• **What is required**: Transcribe the material in full. Nothing should differ except that the pictures are left out.
--- Start of Source excerpt ---
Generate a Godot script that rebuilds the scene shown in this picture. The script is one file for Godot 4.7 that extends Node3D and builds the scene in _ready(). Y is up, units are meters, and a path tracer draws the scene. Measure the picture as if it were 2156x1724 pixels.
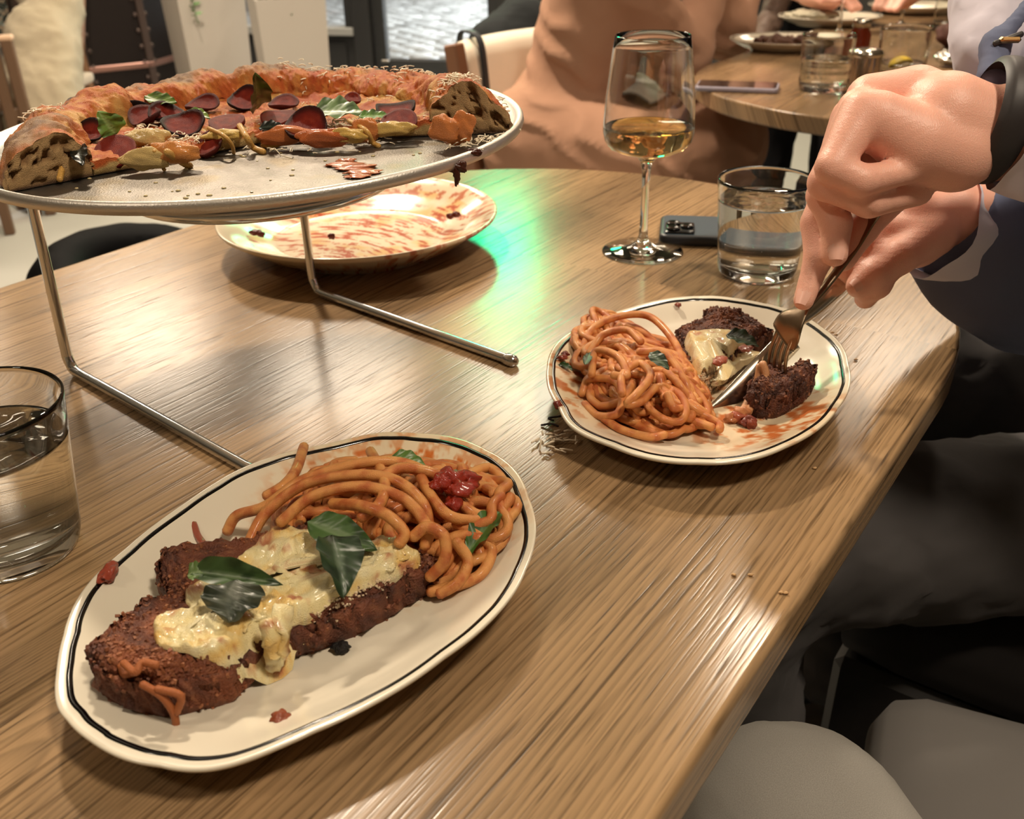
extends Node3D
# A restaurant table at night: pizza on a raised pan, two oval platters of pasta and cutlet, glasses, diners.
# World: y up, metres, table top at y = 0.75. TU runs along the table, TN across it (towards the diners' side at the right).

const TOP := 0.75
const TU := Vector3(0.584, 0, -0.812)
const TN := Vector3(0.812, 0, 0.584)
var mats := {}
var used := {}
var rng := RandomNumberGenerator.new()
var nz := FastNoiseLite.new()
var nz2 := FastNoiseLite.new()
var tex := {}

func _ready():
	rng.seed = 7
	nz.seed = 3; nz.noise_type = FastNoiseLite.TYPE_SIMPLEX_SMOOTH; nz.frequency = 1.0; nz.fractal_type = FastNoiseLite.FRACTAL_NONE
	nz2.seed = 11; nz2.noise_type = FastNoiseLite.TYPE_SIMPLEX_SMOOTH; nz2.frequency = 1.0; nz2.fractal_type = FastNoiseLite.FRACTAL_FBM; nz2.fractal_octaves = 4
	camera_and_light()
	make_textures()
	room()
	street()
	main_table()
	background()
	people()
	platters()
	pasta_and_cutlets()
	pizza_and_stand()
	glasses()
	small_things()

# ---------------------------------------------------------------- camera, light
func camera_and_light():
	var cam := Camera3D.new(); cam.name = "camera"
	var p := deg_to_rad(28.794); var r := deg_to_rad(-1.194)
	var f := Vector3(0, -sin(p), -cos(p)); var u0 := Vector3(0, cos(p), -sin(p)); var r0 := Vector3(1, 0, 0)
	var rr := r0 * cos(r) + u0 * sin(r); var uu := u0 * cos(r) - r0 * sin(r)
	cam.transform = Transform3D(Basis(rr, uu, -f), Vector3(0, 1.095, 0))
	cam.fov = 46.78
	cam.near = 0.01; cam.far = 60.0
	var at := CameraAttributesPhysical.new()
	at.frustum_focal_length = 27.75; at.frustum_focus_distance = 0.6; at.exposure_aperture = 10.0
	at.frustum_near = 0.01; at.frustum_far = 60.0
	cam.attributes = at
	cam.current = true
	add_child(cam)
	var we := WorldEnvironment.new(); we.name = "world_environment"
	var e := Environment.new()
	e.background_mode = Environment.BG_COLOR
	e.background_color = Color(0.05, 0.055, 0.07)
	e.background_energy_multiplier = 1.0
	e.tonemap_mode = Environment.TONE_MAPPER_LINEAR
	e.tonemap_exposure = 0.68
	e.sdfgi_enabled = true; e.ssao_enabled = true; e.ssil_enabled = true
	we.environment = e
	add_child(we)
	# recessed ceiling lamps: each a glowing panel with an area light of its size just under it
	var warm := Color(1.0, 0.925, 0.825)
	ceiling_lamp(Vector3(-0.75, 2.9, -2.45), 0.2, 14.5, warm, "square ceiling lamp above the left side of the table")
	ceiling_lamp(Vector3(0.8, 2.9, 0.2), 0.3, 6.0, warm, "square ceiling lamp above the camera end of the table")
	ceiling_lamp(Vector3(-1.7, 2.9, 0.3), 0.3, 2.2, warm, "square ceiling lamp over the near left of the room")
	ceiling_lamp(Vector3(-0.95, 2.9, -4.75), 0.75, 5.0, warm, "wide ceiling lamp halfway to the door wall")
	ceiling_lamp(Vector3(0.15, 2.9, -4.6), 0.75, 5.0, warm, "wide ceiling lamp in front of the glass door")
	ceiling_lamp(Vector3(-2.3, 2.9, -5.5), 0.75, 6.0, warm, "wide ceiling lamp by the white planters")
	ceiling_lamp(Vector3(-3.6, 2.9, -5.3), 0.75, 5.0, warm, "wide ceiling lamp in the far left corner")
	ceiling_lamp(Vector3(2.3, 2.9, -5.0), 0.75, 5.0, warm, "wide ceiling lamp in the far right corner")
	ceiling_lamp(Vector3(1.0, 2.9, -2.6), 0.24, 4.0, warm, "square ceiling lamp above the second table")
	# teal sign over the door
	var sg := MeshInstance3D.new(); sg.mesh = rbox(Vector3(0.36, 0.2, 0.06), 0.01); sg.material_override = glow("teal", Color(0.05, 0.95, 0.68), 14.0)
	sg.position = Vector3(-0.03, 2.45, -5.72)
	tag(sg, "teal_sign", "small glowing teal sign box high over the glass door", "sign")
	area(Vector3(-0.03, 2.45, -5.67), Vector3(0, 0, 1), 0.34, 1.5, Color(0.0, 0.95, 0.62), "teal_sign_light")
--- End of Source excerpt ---
• **Task response**:
Generate a Godot script that rebuilds the scene shown in this picture. The script is one file for Godot 4.7 that extends Node3D and builds the scene in _ready(). Y is up, units are meters, and a path tracer draws the scene. Measure the picture as if it were 2156x1724 pixels.
extends Node3D
# A restaurant table at night: pizza on a raised pan, two oval platters of pasta and cutlet, glasses, diners.
# World: y up, metres, table top at y = 0.75. TU runs along the table, TN across it (towards the diners' side at the right).

const TOP := 0.75
const TU := Vector3(0.584, 0, -0.812)
const TN := Vector3(0.812, 0, 0.584)
var mats := {}
var used := {}
var rng := RandomNumberGenerator.new()
var nz := FastNoiseLite.new()
var nz2 := FastNoiseLite.new()
var tex := {}

func _ready():
	rng.seed = 7
	nz.seed = 3; nz.noise_type = FastNoiseLite.TYPE_SIMPLEX_SMOOTH; nz.frequency = 1.0; nz.fractal_type = FastNoiseLite.FRACTAL_NONE
	nz2.seed = 11; nz2.noise_type = FastNoiseLite.TYPE_SIMPLEX_SMOOTH; nz2.frequency = 1.0; nz2.fractal_type = FastNoiseLite.FRACTAL_FBM; nz2.fractal_octaves = 4
	camera_and_light()
	make_textures()
	room()
	street()
	main_table()
	background()
	people()
	platters()
	pasta_and_cutlets()
	pizza_and_stand()
	glasses()
	small_things()

# ---------------------------------------------------------------- camera, light
func camera_and_light():
	var cam := Camera3D.new(); cam.name = "camera"
	var p := deg_to_rad(28.794); var r := deg_to_rad(-1.194)
	var f := Vector3(0, -sin(p), -cos(p)); var u0 := Vector3(0, cos(p), -sin(p)); var r0 := Vector3(1, 0, 0)
	var rr := r0 * cos(r) + u0 * sin(r); var uu := u0 * cos(r) - r0 * sin(r)
	cam.transform = Transform3D(Basis(rr, uu, -f), Vector3(0, 1.095, 0))
	cam.fov = 46.78
	cam.near = 0.01; cam.far = 60.0
	var at := CameraAttributesPhysical.new()
	at.frustum_focal_length = 27.75; at.frustum_focus_distance = 0.6; at.exposure_aperture = 10.0
	at.frustum_near = 0.01; at.frustum_far = 60.0
	cam.attributes = at
	cam.current = true
	add_child(cam)
	var we := WorldEnvironment.new(); we.name = "world_environment"
	var e := Environment.new()
	e.background_mode = Environment.BG_COLOR
	e.background_color = Color(0.05, 0.055, 0.07)
	e.background_energy_multiplier = 1.0
	e.tonemap_mode = Environment.TONE_MAPPER_LINEAR
	e.tonemap_exposure = 0.68
	e.sdfgi_enabled = true; e.ssao_enabled = true; e.ssil_enabled = true
	we.environment = e
	add_child(we)
	# recessed ceiling lamps: each a glowing panel with an area light of its size just under it
	var warm := Color(1.0, 0.925, 0.825)
	ceiling_lamp(Vector3(-0.75, 2.9, -2.45), 0.2, 14.5, warm, "square ceiling lamp above the left side of the table")
	ceiling_lamp(Vector3(0.8, 2.9, 0.2), 0.3, 6.0, warm, "square ceiling lamp above the camera end of the table")
	ceiling_lamp(Vector3(-1.7, 2.9, 0.3), 0.3, 2.2, warm, "square ceiling lamp over the near left of the room")
	ceiling_lamp(Vector3(-0.95, 2.9, -4.75), 0.75, 5.0, warm, "wide ceiling lamp halfway to the door wall")
	ceiling_lamp(Vector3(0.15, 2.9, -4.6), 0.75, 5.0, warm, "wide ceiling lamp in front of the glass door")
	ceiling_lamp(Vector3(-2.3, 2.9, -5.5), 0.75, 6.0, warm, "wide ceiling lamp by the white planters")
	ceiling_lamp(Vector3(-3.6, 2.9, -5.3), 0.75, 5.0, warm, "wide ceiling lamp in the far left corner")
	ceiling_lamp(Vector3(2.3, 2.9, -5.0), 0.75, 5.0, warm, "wide ceiling lamp in the far right corner")
	ceiling_lamp(Vector3(1.0, 2.9, -2.6), 0.24, 4.0, warm, "square ceiling lamp above the second table")
	# teal sign over the door
	var sg := MeshInstance3D.new(); sg.mesh = rbox(Vector3(0.36, 0.2, 0.06), 0.01); sg.material_override = glow("teal", Color(0.05, 0.95, 0.68), 14.0)
	sg.position = Vector3(-0.03, 2.45, -5.72)
	tag(sg, "teal_sign", "small glowing teal sign box high over the glass door", "sign")
	area(Vector3(-0.03, 2.45, -5.67), Vector3(0, 0, 1), 0.34, 1.5, Color(0.0, 0.95, 0.62), "teal_sign_light")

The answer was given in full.